9. Miscellaneous Provisions. This Agreement shall be governed, construed and enforced in accordance with the laws of the State of South Carolina without giving effect to the conflict-of-laws principles thereof. Any failure of a party to comply with any obligation, covenant, agreement or condition herein may be expressly waived in writing by the other party, but such waiver or failure to insist upon strict compliance with such obligation, covenant, agreement or condition shall not operate as a waiver of, or estoppel with respect to, any subsequent or other failure. Neither party may assign this Agreement in whole or in part without the prior written consent of the other party except no consent shall be necessary in the event of the merger of Blackbaud into another entity or the sale of all or substantially all the assets of Blackbaud. This Agreement does not create any partnership, joint venture, or agency relationship between the parties. Notwithstanding anything herein to the contrary, each party hereto shall be and remain an independent contractor and nothing herein shall be deemed to constitute the parties as partners; neither party will have the authority or hold itself out as having the authority to bind the other. This Agreement is intended as the full expression of the agreement of the parties regarding its subject matter and supercedes all prior agreements between the parties on this subject matter. All notices required or permitted under this Agreement shall be made in writing and shall be deemed to have been duly given if delivered personally or sent by registered or certified mail (return receipt requested), or facsimile with confirmation by U.S. Mail. All notices shall be addressed to the parties at the respective addresses or facsimile numbers indicated below. All provisions of this Agreement, which by their nature are intended to survive the expiration or termination of this Agreement, shall survive and remain in full force and effect. The following sections shall survive termination: 3, 4, 7, 8, and 9.
Exhibit A
PRODUCTS AND SERVICES WITH ASSOCIATED REFERRAL PERCENTAGES
1. Blackbaud Products and Services:
PRODUCT/SERVICE:
- Blackbaud Software Products (ie. RE, FE, eCRM)
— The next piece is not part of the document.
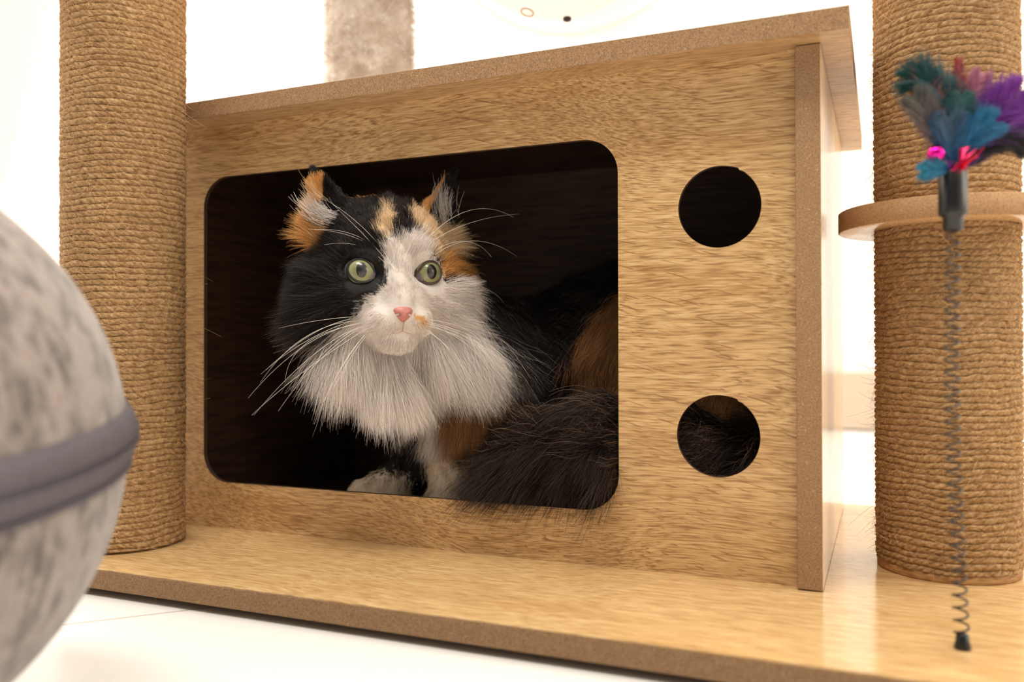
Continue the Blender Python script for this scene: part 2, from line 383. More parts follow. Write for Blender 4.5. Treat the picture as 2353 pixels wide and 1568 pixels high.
w = NT('clear_acrylic'); w.set(Base_Color=(.91, .83, .805, 1), Roughness=.03, IOR=1.42); w.p.inputs['Transmission Weight'].default_value = 1; m_acr = w.m
BC = (-.240, .244, .654); BR = .178
bowl = empty('acrylic_bowl', (BC[0], BC[1], BC[2]-BR), 'clear acrylic dome bowl of a cat perch hanging above the roof', 'perch bowl')
prof = [(BR*math.sin(t), BR-BR*math.cos(t)) for t in np.linspace(0, PI/2, 60)]
ri = BR-.004; prof += [(BR+.001, BR), (BR+.001, BR+.004), (ri, BR+.004)]+[(ri*math.sin(t), BR-ri*math.cos(t)) for t in np.linspace(PI/2, 0, 60)]
revolve('bowl_shell', prof, 128, m_acr, bowl)
m_dk = plain('dark_metal', (.05, .045, .06, 1), .35, Metallic=.6).m
def onbowl(th, ph, rr): return Vector((rr*math.sin(th)*math.cos(ph), rr*math.sin(th)*math.sin(ph), BR-rr*math.cos(th)))
for nm, th, ph, rad, mt in (('bolt', .20, math.radians(-76), .0042, m_dk), ):
    o = revolve(nm, [(0, -.001), (rad, -.001), (rad, .0012), (rad*.6, .0022), (0, .0024)], 32, mt, bowl)
    p = onbowl(th, ph, BR); o.location = p; o.rotation_euler = (p-Vector((0, 0, BR))).to_track_quat('Z', 'Y').to_euler()
V, F = tube([(.0062*math.cos(q), .0062*math.sin(q), 0) for q in np.linspace(0, 2*PI, 40)], .0008, 8)
o = tubes_mesh('air_hole_rim', [(V, F)], plain('frosted_rim', srgb(190, 170, 155), .5).m, bowl)
p = onbowl(.33, math.radians(-118), BR); o.location = p; o.rotation_euler = (p-Vector((0, 0, BR))).to_track_quat('Z', 'Y').to_euler()

# ------------------------------------------------------------------ grey felt pod
w = NT('grey_felt'); c = w.coords()
n1 = w.noise(w.mapping(c, (1.2, 1.2, .40)), 150, 4, .6); n2 = w.noise(w.mapping(c, (1, 1, .6), loc=(5, 5, 5)), 80, 3); n3 = w.noise(c, 500, 3, .7)
col = w.ramp(w.math('ADD', w.math('MULTIPLY', n1, .55), w.math('MULTIPLY', n2, .45)), [(.38, srgb(72, 65, 61)), (.46, srgb(112, 102, 97)), (.55, srgb(146, 135, 129)), (.66, srgb(130, 112, 106))])
col = w.mix(w.ramp(n3, [(.35, G(.3)), (.6, G(0))]), col, srgb(118, 108, 104))
w.l(col, w.p.inputs['Base Color']); w.set(Roughness=.95); w.bump(n3, .5, .0008); w.p.inputs['Sheen Weight'].default_value = .3; m_felt = w.m
w = NT('slate_zip_tape'); n3 = w.noise(w.coords(), 900, 2); w.l(w.ramp(n3, [(.3, srgb(66, 61, 68)), (.7, srgb(92, 86, 92))]), w.p.inputs['Base Color']); w.set(Roughness=.7); m_zip = w.m
m_zipd = plain('dark_zip_coil', srgb(58, 54, 62), .5).m
pr = .1322
pod = empty('felt_cat_pod', (-.3591, -.3893, FZ), 'round mottled grey felt cat pod on the floor, zipped around its middle', 'cat pod')
tilt = Matrix.Rotation(math.radians(-7.0), 4, Vector((1, 0, 0)) ) 
podc = (0, 0, .1121-FZ)
def podpart(name, prof, mat, n=160):
    o = revolve(name, prof, n, mat, pod); o.location = podc
    o.rotation_euler = (POD_TX, POD_TY, 0); return o
POD_TX, POD_TY = math.radians(6.0), math.radians(3.0)
def arc(a0, a1, r, n=60): return [(r*math.cos(math.radians(q)), r*math.sin(math.radians(q))) for q in np.linspace(a0, a1, n)]
podpart('felt_shell_upper', arc(90, 3.0, pr)+arc(3.0, 90, pr-.006), m_felt)['label'] = 'upper felt half'
podpart('felt_shell_lower', arc(-90, -3.0, pr)+arc(-3.0, -90, pr-.006), m_felt)['label'] = 'lower felt half'
podpart('zip_tape', [(pr-.003, .0125), (pr+.0005, .0125), (pr+.0030, .0085), (pr+.0052, .0020), (pr+.0046, .0012), (pr-.001, .0010), (pr-.001, -.0010), (pr+.0046, -.0012), (pr+.0050, -.0022), (pr+.0026, -.0080), (pr-.0005, -.0115), (pr-.003, -.0115)], m_zip)
podpart('zip_coil', [(pr+.0035, .0012), (pr+.0046, .0006), (pr+.0046, -.0006), (pr+.0035, -.0012)], m_zipd)
# floor contact: small flat ring so the pod rests
podpart('stitch_piping', [(pr-.002, -.0115), (pr+.0012, -.0118), (pr+.0014, -.0135), (pr-.002, -.0142)], m_zip)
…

- Target Analytics Software and Services except for acquisition lists
- Kintera Sphere Software as a Service
- eTapestry Software as a Service
Blackbaud Referral %*: 10%
*The referral percentage is calculated on the base of Blackbaud’s software subscription fees that (i) are actually collected from the referred customer and (ii) are due and payable during the first 12 months only of the agreement between Blackbaud and the referred customer. There is a maximum referral of $50,000 per deal paid by Blackbaud.
2. Partner Products and Services:
PRODUCT/SERVICE: Partner Product & Services
Partner Referral %*: 10%
*Referrals % is calculated on the base of Partner product and service fees that (i) are actually collected from referred customer and (ii) are due and payable only during the first 12 months of the agreement between Partner and the referred customer
Exhibit B
REFERRAL - LEAD ACTIVITY FORM
Blackbaud Lead Form: For tracking and billing purposes, Blackbaud recommends that all leads be submitted via Lead Form located at http://bpn.kintera.org/site/pp.aspx?c=kqLMIYODKnF&b=4485465
Partner Lead Form: For tracking and billing purposes, Partner will provide process to track leads that are submitted by Blackbaud.